Zu den schwersten Zwischenfällen kam es im kleinen Hafen von Mesta auf Chios. Dort versuchten aufgebrachte Einwohner den Hafen zu blockieren. In der Nacht sei eine Fähre mit schwerem Gerät angekommen, mit dem ein neues Lager für Migranten gebaut werden solle, berichtete das Staatsradio (ERT). Die Polizei setzte dort massiv Tränengas ein. Die Fähre konnte dann anlegen. Auch auf Lesbos kam es zu Ausschreitungen.

Der Gouverneur der Inseln erklärte, nicht einmal die Militärjunta wäre so vorgegangen

Auf Chios mussten infolge des Tränengaseinsatzes unter anderem der Bürgermeister der Insel, Stamatis Karmantzis, und ein Priester, die beide ohnmächtig wurden, ins Krankenhaus gebracht werden.

Auch heute gehen die Zusammenstöße weiter:

Residents have been lined up in the broader area of Kalloni area have been lined up at the site, among them Regional Governor of the North Aegean Region, Costas Moutzouris and Mayor of West Lesvos, Taxiarchis Verros.

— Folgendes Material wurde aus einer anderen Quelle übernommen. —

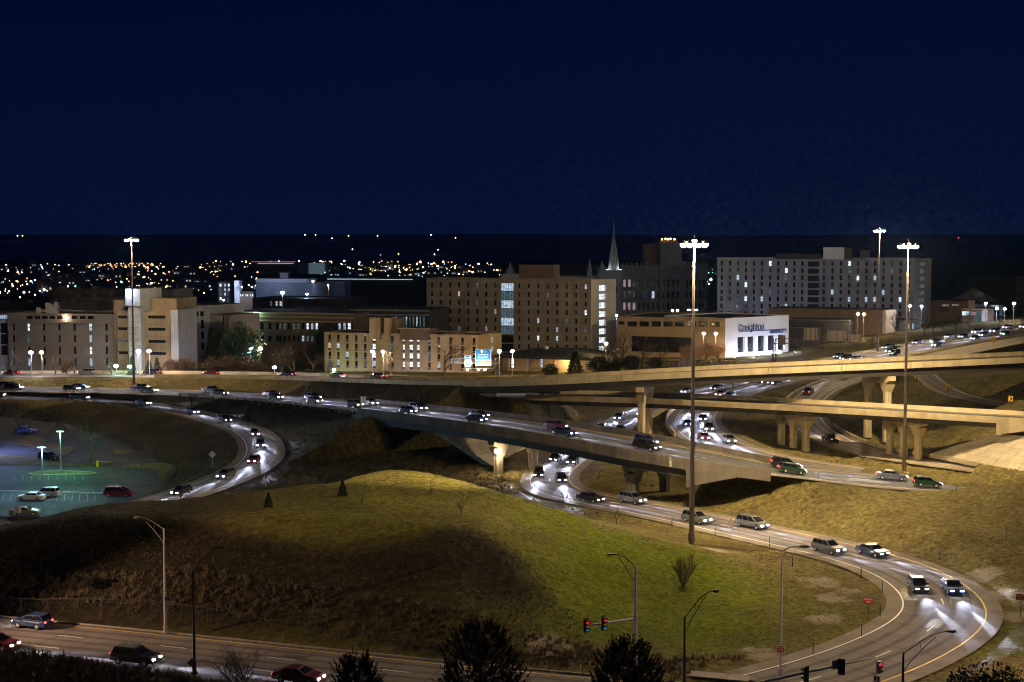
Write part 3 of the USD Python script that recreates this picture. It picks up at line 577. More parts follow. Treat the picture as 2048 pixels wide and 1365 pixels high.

“A day of shame for all of us and mainly for those who ordered the beating of those who guard our islands on the edge of the Aegean,” Moutzouris said. “It is a shame that they are beaten and suffer form the teargas. Not even the Junta did such things,”he added.

Die Atmosphäre ist vollkommen vergiftet, schon rufen Bewohner der Insel zum Widerstand auf und erinnern an die alte Partisanentradition.

Wer nicht Athen zum Schuldigen für das Desaster erklärt, wird seinen Unmut wohl auf die Flüchtlinge richten, im Januar schon kam es zu ersten Übergriffen seit über fünf Jahren.

Und das ist erst der Anfang einer Eskalation, die spätestens ab dem letzten Herbst absehbar war.